Solver of partial differential equations used in fluid flow.

Introduction

Gerris is a software package designed to solve partial differential equations that arise in problems relating to fluid flow. It has a number of powerful algorithms for solving such problems and can be run and perform visualizations in parallel.
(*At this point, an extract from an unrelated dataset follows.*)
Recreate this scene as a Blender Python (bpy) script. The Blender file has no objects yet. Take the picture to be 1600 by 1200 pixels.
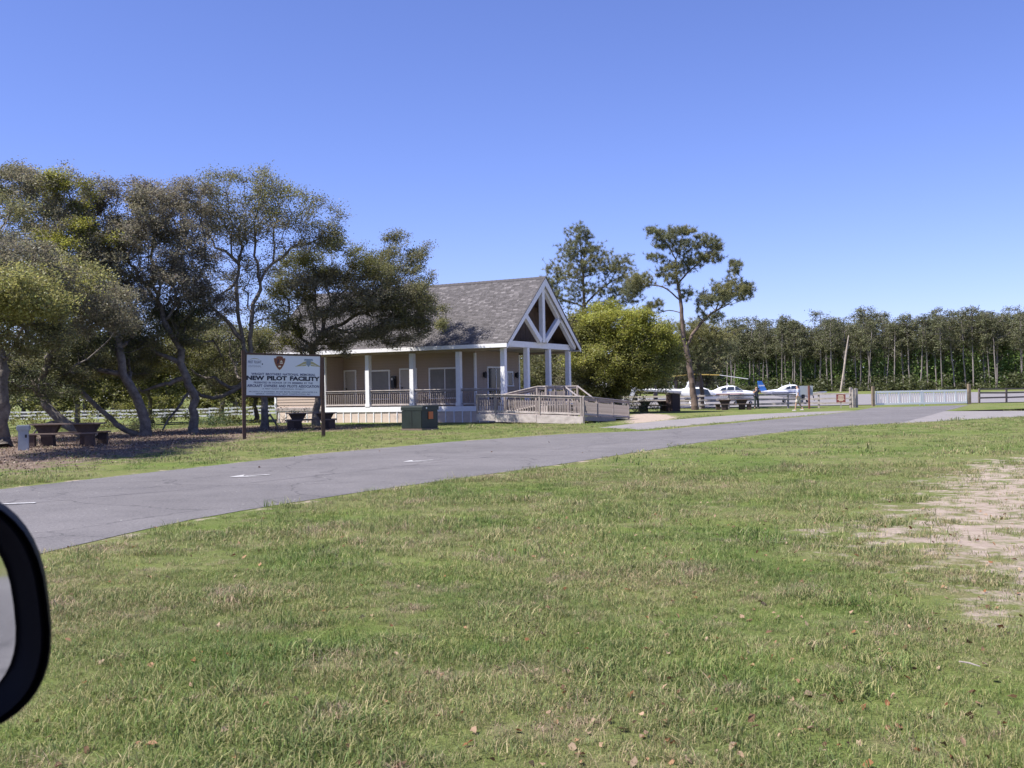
import bpy, math, random
import numpy as np
from mathutils import Matrix, Vector
random.seed(7)
R = np.random.RandomState(11)
S = bpy.context.scene
COL = S.collection
# ---------------------------------------------------------------- camera, sky, sun, exposure
W0, H0, F0 = 1600.0, 1200.0, 1650.0
CAMH, PITCH, ROLL = 1.55, math.atan(14/1650.0), 0.0175
cp, sp_ = math.cos(PITCH), math.sin(PITCH)
FWD = Vector((0, cp, sp_)); RT0 = Vector((1, 0, 0)); UP0 = Vector((0, -sp_, cp))
CX = math.cos(ROLL)*RT0 - math.sin(ROLL)*UP0
CY = math.sin(ROLL)*RT0 + math.cos(ROLL)*UP0
cam = bpy.data.cameras.new('camera'); camo = bpy.data.objects.new('camera', cam); COL.objects.link(camo)
M = Matrix(((CX.x, CY.x, -FWD.x), (CX.y, CY.y, -FWD.y), (CX.z, CY.z, -FWD.z))).to_4x4()
M.translation = (0, 0, CAMH); camo.matrix_world = M
cam.sensor_width = 36.0; cam.lens = F0/W0*36.0; cam.clip_start = 0.05; cam.clip_end = 9000
cam.dof.use_dof = True; cam.dof.focus_distance = 45.0; cam.dof.aperture_fstop = 16.0
S.camera = camo
SUN_EL, SUN_DIR = math.radians(56), Vector((-0.93, -0.36, 0)).normalized()   # where the sun stands, seen from the ground
to_sun = Vector((SUN_DIR.x*math.cos(SUN_EL), SUN_DIR.y*math.cos(SUN_EL), math.sin(SUN_EL)))
w = bpy.data.worlds.new('World'); S.world = w; w.use_nodes = True
wn, wl = w.node_tree.nodes, w.node_tree.links
bg = wn['Background']; sky = wn.new('ShaderNodeTexSky'); sky.sky_type = 'NISHITA'; sky.sun_disc = False
sky.sun_elevation = SUN_EL; sky.sun_rotation = math.atan2(SUN_DIR.x, SUN_DIR.y)
sky.air_density = 0.85; sky.dust_density = 0.25; sky.ozone_density = 3.0; sky.altitude = 0
tint = wn.new('ShaderNodeMix'); tint.data_type = 'RGBA'; tint.blend_type = 'MULTIPLY'; tint.inputs[0].default_value = 1
tint.inputs[7].default_value = (0.83, 0.795, 1.18, 1)
wl.new(sky.outputs[0], tint.inputs[6]); wl.new(tint.outputs[2], bg.inputs[0]); bg.inputs[1].default_value = 0.092
sl = bpy.data.lights.new('sun', 'SUN'); sl.energy = 4.7; sl.angle = math.radians(0.53); sl.color = (1, 0.955, 0.885)
so = bpy.data.objects.new('sun', sl); COL.objects.link(so); so.location = (0, 0, 60)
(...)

Using Gerris on RCC Resources

Gerris requires the use of the HPC SLURM job scheduler, explained here, in addition to a loaded module gerris. To run a job, we first need an example file from the tutorial, named vorticity.gfs:

1 2 GfsSimulation GfsBox GfsGEdge {} {
  GfsTime { end = 50 }
  GfsRefine 6
  GfsInit {} {
    U = (0.5 - rand()/(double)RAND_MAX)
    V = (0.5 - rand()/(double)RAND_MAX)
  }
}
GfsBox {}
1 1 right
1 1 top

Save this file to a test directory such as ~/gerris_test. We then need to create a simple SLURM script in this directory to submit our Gerris program to the SLURM job scheduler, named gerris.sub:

#!/bin/bash
#SBATCH -J gerris
#SBATCH -n 2
#SBATCH -p genacc_q
#SBATCH -t 00:10:00

module load gerris

mpirun -np 2 gerris2D -s 2 vorticity.gfs

In this script, we're running on two HPC nodes on the general access queue. We must load the gerris module, and we note that a specific setting, -s is in place for the Gerris program, which splits the domain into two subdomains that run in parallel. More details about command-line arguments in Gerris when running in parallel can be found here. Run this SLURM script using sbatch gerris.sub and once the job is completed, a file containing the results will be output into the ~/gerris_test directory.